Friday, Jul. 19, 1963
Oteliaquette at Chapel Hill
Good manners are not nearly so good as they used to be. In a freewheeling society with no hard-and-fast code of etiquette, this is perhaps inevitable. But there are individuals--ask any lady who has had to stand up on a bus--who insist that what is needed is not a new set of rules, but a new ruler. The old-fashioned wrist-tapping kind. Especially for these young people.
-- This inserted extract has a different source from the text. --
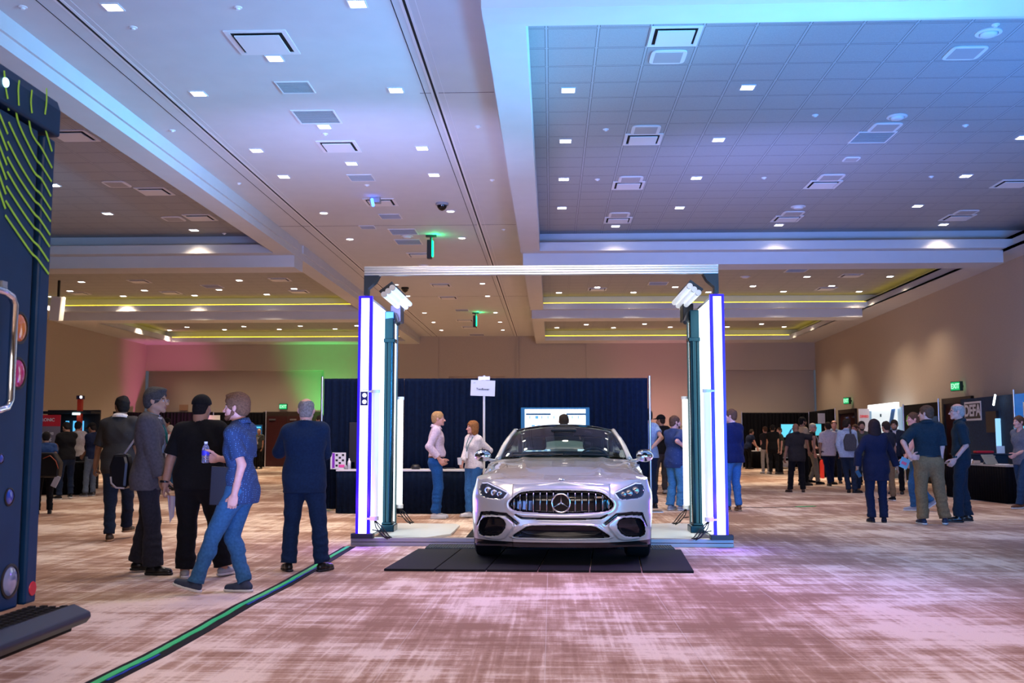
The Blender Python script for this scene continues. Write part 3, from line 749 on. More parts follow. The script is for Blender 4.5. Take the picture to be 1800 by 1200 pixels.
# boot lid, deck
bz = []
for i in range(nC):
    if cols[i, 1] >= 3.95:
        xcs, ycs_, zcs = top[i]; bz.append([(xcs*(-1+2*k/20), ycs_, zcs+.02*(1-(-1+2*k/20)**2)) for k in range(21)])
MB().grid(bz).build('boot_lid', M_paint, car, smooth=True)
# greenhouse
def arc(hw, yc, ys, zc, zs, n=33):      # centre/side values
    return [Vector((hw*u, yc+(ys-yc)*abs(u)**2.2, zc+(zs-zc)*abs(u)**2.4)) for u in [-1+2*k/(n-1) for k in range(n)]]
W0 = arc(.775, 1.62, 1.93, 1.075, 1.045); W1 = arc(.60, 2.42, 2.60, 1.437, 1.375)
def loft(A, B, n=10, bulge=.02, bd=(0, -.4, 1)):
    bd = Vector(bd).normalized(); return [[A[i].lerp(B[i], t/n)+bd*bulge*4*(t/n)*(1-t/n) for i in range(len(A))] for t in range(n+1)]
def glass_mat():
    m, nt, b = new_mat('car_glass'); N, L = nt.nodes, nt.links; N.remove(b)
    out = N['Material Output']; tr = N.new('ShaderNodeBsdfTransparent'); tr.inputs[0].default_value = (.42, .60, .62, 1)
    gl = N.new('ShaderNodeBsdfGlossy'); gl.inputs['Roughness'].default_value = .02; fr = N.new('ShaderNodeFresnel'); fr.inputs[0].default_value = 1.55
    mx = N.new('ShaderNodeMixShader'); L.new(fr.outputs[0], mx.inputs[0]); L.new(tr.outputs[0], mx.inputs[1]); L.new(gl.outputs[0], mx.inputs[2]); L.new(mx.outputs[0], out.inputs[0])
    return m
M_glass = glass_mat()
MB().grid(loft(W0, W1, 12, .035)).build('windshield', M_glass, car, smooth=True)
R1 = arc(.60, 3.35, 3.30, 1.425, 1.36); R2 = arc(.52, 4.05, 3.95, 1.13, 1.10)
MB().grid(loft(W1, R1, 14, .028, (0, 0, 1))).build('roof', mat('roof_glass', (.02, .018, .022), .06, coat=1), car, smooth=True)
MB().grid(loft(R1, [Vector((p.x*1.15, p.y, p.z)) for p in R2], 10, .03, (0, .4, 1))).build('rear_window', M_glass, car, smooth=True)
MB().tube(W1, .014, 8).build('roof_header', M_gblack, car, smooth=True)
for s_ in (-1, 1):
    e = 0 if s_ < 0 else -1
    a0, a1, r1, r2 = W0[e], W1[e], R1[e], R2[e]
    # A pillar + roof rail + C pillar as one swept blade
    pts = [a0+Vector((s_*.02, -.05, -.03)), a0.lerp(a1, .33)+Vector((s_*.022, 0, .014)), a0.lerp(a1, .7)+Vector((s_*.024, 0, .014)), a1+Vector((s_*.026, 0, -.004)), a1.lerp(r1, .5)+Vector((s_*.04, 0, .012)), r1+Vector((s_*.03, 0, -.004)), r1.lerp(r2, .5)+Vector((s_*.06, .02, .03)), r2+Vector((s_*.12, .1, .0))]
    # refine
    fine_ = []
    for i in range(len(pts)-1):
        for k in range(5): fine_.append(pts[i].lerp(pts[i+1], k/5))
    fine_.append(pts[-1])
    MB().tube(fine_, [.036]*10+[.03]*16+[.05]*10, 12).build('pillar', M_paint, car, smooth=True)
    # side glass between belt and rail
    bl = [Vector((s_*.845, y, float(np.interp(y, [1.95, 2.5, 3.6, 3.95], [1.0, 1.02, 1.055, 1.075])))) for y in np.linspace(1.98, 3.95, 15)]
    def rail(y):
        ps_ = fine_
        for p, q in zip(ps_, ps_[1:]):
            if p.y <= y <= q.y: return p.lerp(q, (y-p.y)/(q.y-p.y+1e-9))
        return ps_[-1]
    rl = [rail(v.y+.02*(1)) for v in bl]
    MB().grid([bl, [b.lerp(r_, .5)+Vector((s_*.015, 0, 0)) for b, r_ in zip(bl, rl)], rl]).build('side_window', M_glass, car, smooth=True)
    MB().tube([Vector((s_*.82, 2.95, 1.03)), Vector((s_*.70, 2.98, 1.22)), Vector((s_*.63, 3.0, 1.38))], .03, 8).build('door_pillar', M_gblack, car, smooth=True)
    # shoulder shelf that closes body to glass
    sh = []
    for i in range(nfront, nC-14):
        if 1.68 <= cols[i, 1] <= 4.05: x, y, z = top[i]; sh.append([(s_*x, y, z), (s_*(x-.05), y, z+.005), (s_*(x-.1), y, z-.015)])
    MB().grid(sh).build('door_shoulder', M_paint, car, smooth=True)
    for y in (1.95, 3.0, 3.7): MB().tube([(s_*.958, y, .25), (s_*.968, y, .6), (s_*.955, y, .8), (s_*.905, y, .97)], .004, 5).build('door_seam', M_grey, car)
    for y in (2.7, 3.45): MB().tube([(s_*.955, y, .86), (s_*.975, y+.03, .865), (s_*.975, y+.19, .868), (s_*.955, y+.22, .868)], .014, 8).build('door_handle', M_paint, car, smooth=True)
    # mirrors
    mm = MB(); mm.lathe([(0, -.07), (.05, -.06), (.078, -.02), (.085, .03), (.078, .06), (0, .065)], (0, 0, 0), 'y', 20); 
    o = mm.build('mirror', M_gblack, car, smooth=True); o.location = (s_*.965, 1.80, 1.085); o.scale = (1.15, 1, .78)
    mm = MB().lathe([(.0855, -.0), (.088, .03), (.0815, .062), (0, .067)], (0, 0, 0), 'y', 20); o2 = mm.build('mirror_skullcap', M_chrome, o, smooth=True); o2.rotation_euler = (0, 0, math.pi); o2.location = (0, 0, -.022)
    MB().tube([(s_*.80, 1.86, 1.0), (s_*.87, 1.85, 1.015), (s_*.95, 1.82, 1.045)], [.028, .022, .016], 10).build('mirror_arm', M_paint, car, smooth=True)
    # headlight internals: bright blade and lamps behind glass
    H = [cl(x, y, .4) for x, y in ((186, 556), (222, 553), (300, 584), (362, 611), (334, 648))]
    def on_front(x, z, off=0):
        yv = float(plan_y(np.array([abs(x)]))[0])+.10*float(sst(np.array([z]), .62, .9)[0])**1.5; return Vector((x, yv-off, z))
    def dense(P, n=5): return [tuple((P[i][c]+(P[i+1][c]-P[i][c])*k/n) for c in (0, 1)) for i in range(len(P)-1) for k in range(n)]+[P[-1]]
    hl = MB().tube([on_front((1 if s_ > 0 else -1)*abs(x), z, -.012) for x, z in dense(H)], .007, 8)
    hl.build('daytime_light', mat('drl', (.7, .7, .8), .2, emit=(.7, .75, 1), strength=.25), car, smooth=True)
    for (zx, zy, r_) in ((225, 600, .032), (268, 615, .03), (305, 622, .024)):
        x, z = cl(zx, zy, .4); c_ = on_front(s_*abs(x), z, -.03)
        MB().lathe([(0, -.012), (r_*.5, -.009), (r_, .0), (r_*1.15, -.004), (r_*1.2, .01)], c_, 'y', 20).build('headlamp_lens', M_dchrome, car, smooth=True)
    # wheels
    for ay, r_ in ((AX[0], WR), (AX[1], WR)):
        wm = MB(); cx = s_*.812
        wm.lathe([(.24, -.13), (.31, -.135), (.345, -.115), (WR, -.08), (WR, .08), (.345, .115), (.31, .135), (.24, .13)], (cx, ay, WR), 'x', 40)
        o = wm.build('tyre', M_rubber, car, auto=40)
        rm = MB(); rm.lathe([(0, s_*.06), (.06, s_*.07), (.07, s_*.03)], (cx, ay, WR), 'x', 20); rm.lathe([(.235, s_*.125), (.25, s_*.13), (.25, -.12), (.235, -.12), (.235, s_*.1)], (cx, ay, WR), 'x', 40)
        for k in range(10):
            a = 2*math.pi*k/10; rm.tube([(cx+s_*.05, ay+.05*math.cos(a), WR+.05*math.sin(a)), (cx+s_*.11, ay+.24*math.cos(a), WR+.24*math.sin(a))], [.022, .014], 6)
        rm.build('rim', M_dchrome, o, auto=40)
# chassis underside, dark liner
MB().box(-.72, .45, .17, .72, 4.6, .30).build('underbody', M_black, car)
MB().box(-.88, .1, .185, .88, .5, .2).build('splitter', M_gblack, car)
li = MB()
li.box(-.6, .16, .28, .6, .6, .70); li.build('radiator', M_black, car)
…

Students Smart. At the University of North Carolina in Chapel Hill, many a campus carpus has felt the sting dealt out by 69-year-old Otelia Connor. An inveterate Letters-to-the-Editor writer and widow of an American Tobacco Co. executive, Otelia came over from Durham for her son's graduation in 1957, was so upset by all the shoving and slurping that she decided to settle right down there in Chapel Hill and do something about it. Taking up residence near the university, she began to eat her meals in the student dining hall, soon became an unofficial campus institution. "The students want to learn," she declares, "but few are taught good manners at home. They don't open doors for women. They slouch. They prop their feet up on tables. They say 'huh?' and 'uh-huh.' In the dining hall, they just pull a chair away from your table without asking, and they won't carry your tray."
Otelia favors a return to the gracious Old South tradition in which she was raised. But the Connor catch-up course is often elementary. If she doesn't have her umbrella handy for a quick thwack, Otelia is apt to snap a finger against an undergraduate's skull, then tell all to the nearest Letters column. "I sat with two law students," goes a typical mid-term report. "One was lying almost prone across the table. The other had his knees doubled up under his chin--I slapped him on the legs and told him to put his feet down."
Field Study. "She is an anthropological treasure," says Dean of Students Charles Henderson, "a throwback to those lost days when manners counted for something, and when elderly ladies thought it their duty to preserve them." Most students agree. They dig Otelia. The school's Current Affairs Committee invited her to lecture at Graham Memorial Hall--though some soreheads around Chapel Hill have been known to describe her as "a circus," "a hell-raiser," and "an apparition--a little toothpick of a woman with a cigarette dangling out of her mouth."
That kind of talk doesn't bother Otelia, who calls her chain smoking only "a silly nervous habit. I just puff it in and puff it out." As self-appointed Gadfly of Chapel Hill, she thrives on controversy. This summer, with many of her naughty U.N.C. "children" off on holiday--presumab!y littering up the beaches or just thoughtlessly kicking sand around--she took a trip to nearby Duke University. "I went there to observe the students in the Union Cafeteria," she reported ruefully, "and their manners are even worse than ours."